What is being asked: Work out how many lines hold the string "scene". The answer is a single number, nothing more.

Data shown:
-- start --
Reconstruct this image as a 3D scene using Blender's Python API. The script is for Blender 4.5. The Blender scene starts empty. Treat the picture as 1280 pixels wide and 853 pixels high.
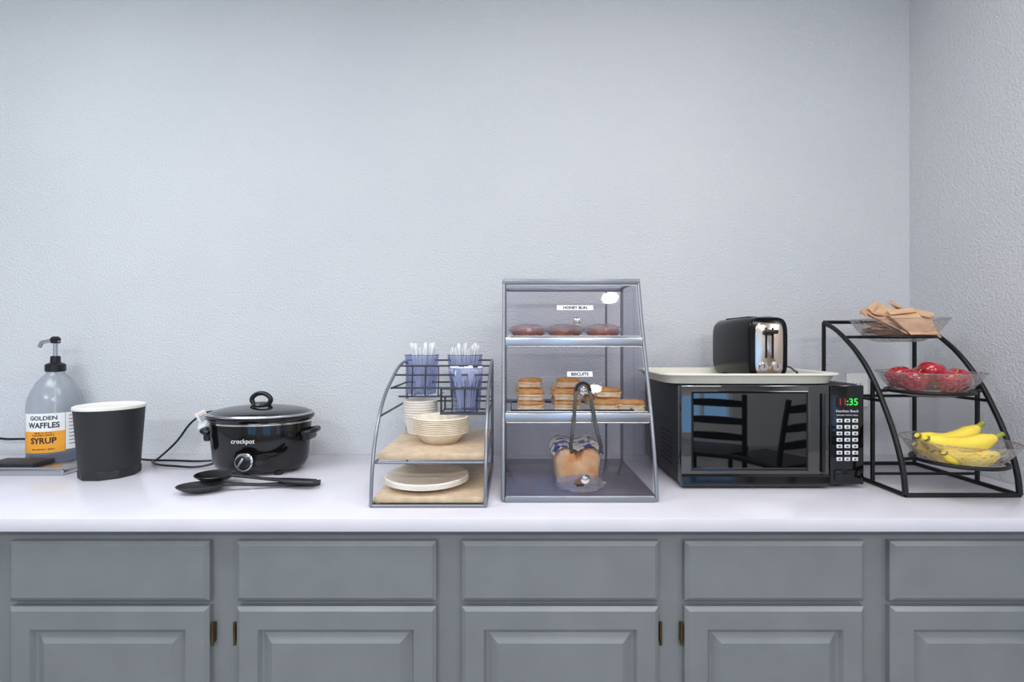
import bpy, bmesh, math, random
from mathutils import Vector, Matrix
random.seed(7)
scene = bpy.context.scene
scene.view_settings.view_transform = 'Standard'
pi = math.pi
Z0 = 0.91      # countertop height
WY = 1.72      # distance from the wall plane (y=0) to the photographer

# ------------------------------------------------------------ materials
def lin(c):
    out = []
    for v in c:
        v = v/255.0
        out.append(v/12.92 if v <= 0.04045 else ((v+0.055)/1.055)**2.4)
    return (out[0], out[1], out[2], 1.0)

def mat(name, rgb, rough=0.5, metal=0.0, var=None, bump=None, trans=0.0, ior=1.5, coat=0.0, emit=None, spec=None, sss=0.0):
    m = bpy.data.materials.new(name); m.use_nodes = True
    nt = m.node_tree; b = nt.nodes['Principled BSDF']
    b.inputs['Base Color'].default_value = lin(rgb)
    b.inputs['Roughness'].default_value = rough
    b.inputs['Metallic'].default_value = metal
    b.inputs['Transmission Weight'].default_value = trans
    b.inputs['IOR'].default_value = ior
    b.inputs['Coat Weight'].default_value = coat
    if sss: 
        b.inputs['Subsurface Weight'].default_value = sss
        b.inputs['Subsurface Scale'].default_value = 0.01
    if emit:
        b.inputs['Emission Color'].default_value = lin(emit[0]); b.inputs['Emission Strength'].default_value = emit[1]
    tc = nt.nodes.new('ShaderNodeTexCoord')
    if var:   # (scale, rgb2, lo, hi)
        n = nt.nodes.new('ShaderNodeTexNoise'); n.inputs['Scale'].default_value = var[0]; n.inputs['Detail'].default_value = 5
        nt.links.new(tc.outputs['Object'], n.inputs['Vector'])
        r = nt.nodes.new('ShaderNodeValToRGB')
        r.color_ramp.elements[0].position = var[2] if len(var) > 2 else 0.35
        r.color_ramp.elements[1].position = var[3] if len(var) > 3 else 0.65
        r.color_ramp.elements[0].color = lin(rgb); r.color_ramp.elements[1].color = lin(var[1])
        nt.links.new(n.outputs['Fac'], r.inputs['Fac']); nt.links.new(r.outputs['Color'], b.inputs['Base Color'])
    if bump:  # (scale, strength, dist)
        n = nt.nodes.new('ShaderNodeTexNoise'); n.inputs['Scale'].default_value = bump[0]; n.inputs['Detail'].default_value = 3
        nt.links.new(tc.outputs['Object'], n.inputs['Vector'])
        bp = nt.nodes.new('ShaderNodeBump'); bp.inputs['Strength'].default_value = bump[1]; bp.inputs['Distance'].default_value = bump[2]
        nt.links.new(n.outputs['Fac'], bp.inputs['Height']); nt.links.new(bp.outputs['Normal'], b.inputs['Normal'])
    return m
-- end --
Finished exercise: 3